Hello there. Due to pure laziness and nothing more, this week’s newsletter arrives several days later than usual. I wish I had a fancy excuse or even an excuse, but I just haven’t really felt up to it this week. Anyway, this week’s photos were shot on Cinestill 800 film with a Nikon F60 camera and developed and scanned by Splendid.
WHAT’S BEEN HAPPENING:
My thanks to the Music Journalism Insider for spotlighting the Susumu Yokota tribute mix we recently assembled for Dublab.
WHAT I’VE BEEN READING:
An Interview with Black Thought: “In this moment, as a creative, my process is to leave it all on the page, on the stage, and on the table, because none of this shit is promised, man.” In one of those dream crossover moments, John Morrison interviewed Black Thought (of The Roots) for Believer Magazine. This is how you do it.
On the Verge of Discovery: Venezuelan Synth Pioneer Oksana Linde. As a child growing up in Caracas, Venezuela, Linde played the piano for hours a day; but she was also drawn to the natural world: the sea, the rivers, the clouds, and the cosmos. This one does what it says on the tin, Allyson McCabe profiles Oksana Linde for Bandcamp.
Most Dismal Swamp slides into a mixed reality k-hole with MUSH. An extended and addled meditation on ‘gangcrafting,’ community-driven building projects within multiplayer online games, MUSH is equal parts film essay, cursed ASMR and weird fiction. Henry Bruce-Jones tells all for Fact Mag.
Behind The Pen: Aneesa Ahmed on being a music journalist. “Write. Just start writing, start a blog, even if only five people read it. You’ve got to start somewhere.” Clara Löffler interviews Mixmag journalist Anessa Ahmed about her experiences in the music media industry.

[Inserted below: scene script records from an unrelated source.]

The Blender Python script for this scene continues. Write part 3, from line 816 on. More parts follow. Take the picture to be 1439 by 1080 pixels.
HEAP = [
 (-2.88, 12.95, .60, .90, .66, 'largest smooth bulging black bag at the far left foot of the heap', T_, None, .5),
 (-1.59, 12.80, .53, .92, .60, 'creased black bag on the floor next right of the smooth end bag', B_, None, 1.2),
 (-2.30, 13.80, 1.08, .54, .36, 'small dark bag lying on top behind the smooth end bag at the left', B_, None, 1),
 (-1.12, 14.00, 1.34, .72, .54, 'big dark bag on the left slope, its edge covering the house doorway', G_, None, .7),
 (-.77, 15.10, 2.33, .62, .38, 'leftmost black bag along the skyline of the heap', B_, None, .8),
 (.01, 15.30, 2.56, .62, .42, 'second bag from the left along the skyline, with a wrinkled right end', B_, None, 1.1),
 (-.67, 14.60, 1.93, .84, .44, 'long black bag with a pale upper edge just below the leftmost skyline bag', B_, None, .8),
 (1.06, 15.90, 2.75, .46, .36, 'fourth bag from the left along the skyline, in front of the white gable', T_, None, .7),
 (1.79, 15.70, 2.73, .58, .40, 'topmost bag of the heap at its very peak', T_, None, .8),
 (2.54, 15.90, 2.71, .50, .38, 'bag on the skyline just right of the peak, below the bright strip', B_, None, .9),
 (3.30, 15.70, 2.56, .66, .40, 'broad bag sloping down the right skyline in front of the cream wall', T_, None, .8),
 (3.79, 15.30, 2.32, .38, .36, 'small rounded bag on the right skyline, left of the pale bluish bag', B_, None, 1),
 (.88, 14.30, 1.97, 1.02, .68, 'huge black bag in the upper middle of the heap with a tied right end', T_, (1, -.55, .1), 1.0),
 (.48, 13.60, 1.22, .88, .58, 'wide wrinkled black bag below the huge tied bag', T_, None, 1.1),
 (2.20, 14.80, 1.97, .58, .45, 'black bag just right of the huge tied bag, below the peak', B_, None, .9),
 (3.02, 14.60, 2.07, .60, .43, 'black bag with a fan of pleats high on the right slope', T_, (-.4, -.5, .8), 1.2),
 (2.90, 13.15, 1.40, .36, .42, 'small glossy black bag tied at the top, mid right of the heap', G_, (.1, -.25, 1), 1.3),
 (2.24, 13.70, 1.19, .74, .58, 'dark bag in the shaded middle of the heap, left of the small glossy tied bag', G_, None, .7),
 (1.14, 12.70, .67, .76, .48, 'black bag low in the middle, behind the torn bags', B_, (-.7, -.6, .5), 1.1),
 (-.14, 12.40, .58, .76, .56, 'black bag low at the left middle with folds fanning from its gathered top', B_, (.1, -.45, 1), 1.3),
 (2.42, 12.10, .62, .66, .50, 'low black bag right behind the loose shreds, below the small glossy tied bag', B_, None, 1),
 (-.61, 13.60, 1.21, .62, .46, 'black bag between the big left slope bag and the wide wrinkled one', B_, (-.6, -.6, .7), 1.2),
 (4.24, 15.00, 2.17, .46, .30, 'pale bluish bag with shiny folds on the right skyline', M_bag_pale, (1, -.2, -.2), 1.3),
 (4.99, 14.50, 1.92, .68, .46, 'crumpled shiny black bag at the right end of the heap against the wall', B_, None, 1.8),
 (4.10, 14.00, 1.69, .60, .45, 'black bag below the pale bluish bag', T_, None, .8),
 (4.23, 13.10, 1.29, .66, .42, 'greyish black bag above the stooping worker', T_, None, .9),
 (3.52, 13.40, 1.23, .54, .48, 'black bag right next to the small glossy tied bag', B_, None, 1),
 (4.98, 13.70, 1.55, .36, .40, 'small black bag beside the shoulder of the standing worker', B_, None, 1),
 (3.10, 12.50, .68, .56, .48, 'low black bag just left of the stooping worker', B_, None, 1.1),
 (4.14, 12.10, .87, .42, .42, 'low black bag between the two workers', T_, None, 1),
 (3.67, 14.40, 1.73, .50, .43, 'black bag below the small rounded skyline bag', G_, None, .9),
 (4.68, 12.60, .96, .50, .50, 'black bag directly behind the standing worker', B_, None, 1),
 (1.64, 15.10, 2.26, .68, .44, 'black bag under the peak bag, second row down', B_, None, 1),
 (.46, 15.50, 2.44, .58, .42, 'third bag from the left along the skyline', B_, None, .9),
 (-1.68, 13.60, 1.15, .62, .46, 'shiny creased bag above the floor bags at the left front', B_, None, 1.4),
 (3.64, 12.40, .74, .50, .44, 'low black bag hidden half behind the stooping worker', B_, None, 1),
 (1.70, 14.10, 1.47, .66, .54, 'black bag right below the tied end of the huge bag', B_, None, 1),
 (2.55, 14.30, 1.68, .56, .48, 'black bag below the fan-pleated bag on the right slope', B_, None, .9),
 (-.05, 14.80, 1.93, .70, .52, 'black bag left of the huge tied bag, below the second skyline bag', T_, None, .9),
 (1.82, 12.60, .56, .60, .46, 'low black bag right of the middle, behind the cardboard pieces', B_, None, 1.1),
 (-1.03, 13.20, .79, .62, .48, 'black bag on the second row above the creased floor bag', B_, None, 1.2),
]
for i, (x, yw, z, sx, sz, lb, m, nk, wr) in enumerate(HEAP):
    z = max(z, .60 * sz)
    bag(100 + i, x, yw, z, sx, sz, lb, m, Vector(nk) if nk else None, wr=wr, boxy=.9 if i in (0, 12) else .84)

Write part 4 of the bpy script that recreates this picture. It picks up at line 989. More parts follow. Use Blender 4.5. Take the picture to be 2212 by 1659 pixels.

WHAT I’VE BEEN LISTENING TO:
Los Angeles-based vocalist & field recordist, Megan Mitchell aka Cruel Diagonals and fellow musician Jon Carr have recorded ‘Fall Back Into Earth’, a remarkable long composition piece tribute to Megan’s dog Quinn, who died last year. Angelic, ascendent voice, drones that stretch out into infinity, dubby beatscapes and rhythmic rave stabs dovetail together into a journey between styles, moods and tones. After all, what is life but a tapestry of separate but interconnected moments?
To borrow some ideas from Philip Sherburne, En Átomos Volando, the second album from Bogotá, Colombia artist Nicolás Vallejo aka Ezmeralda takes Gabriel Duéñez’s syrupy cumbia rebajada and rewires it through the nocturnal ambience of Burial and the abstract reggaeton of Kelman Duran. Applying a liberal dose of Philip Jeck style looping, he’s crafted a series of slow, mournful and beautiful but bittersweet sound pieces that illuminate the hidden traumas of Vallejo’s home country. Moving and powerful mood music.
Argentine DJs and record collectors Bárbara Salazar and Alejandro Cohen, based in Buenos Aires and Los Angeles respectively come together for Viento Sur, an immaculately compiled collection of leftfield synth-pop, experimental folk and ambient tracks from their home country. Mostly sourced from the archives of the Argentinian label Melopea Discos, the eleven songs collected here represent a window into the creative curiosity of its founder, Litto Nebbia.
Last month, the Los Angeles based producer Maral Mahmoudi aka Maral wrote to me with her new single ‘lavender’s love’. Maral created this track to celebrate the beginning of spring, the equinox of which marks the Persian New Year. ‘lavender’s love’ also serves as an introductory precursor for the new sound she will be unveiling when she releases her next album in the fall through Leaving Records. Across ‘lavender’s love’ a squelchy synth spirals around a half-time rhythm, with texturally manipulated vocal snippets and incidental noises breathing extra life into every bar.
BONUS:
Hua Hsu is mailing things to people.
I asked writers on Twitter what they are doing when they are writing.
It’s Women’s History Month and Mixcloud is celebrating the amazing artists and DJs on the platform making history in real-time.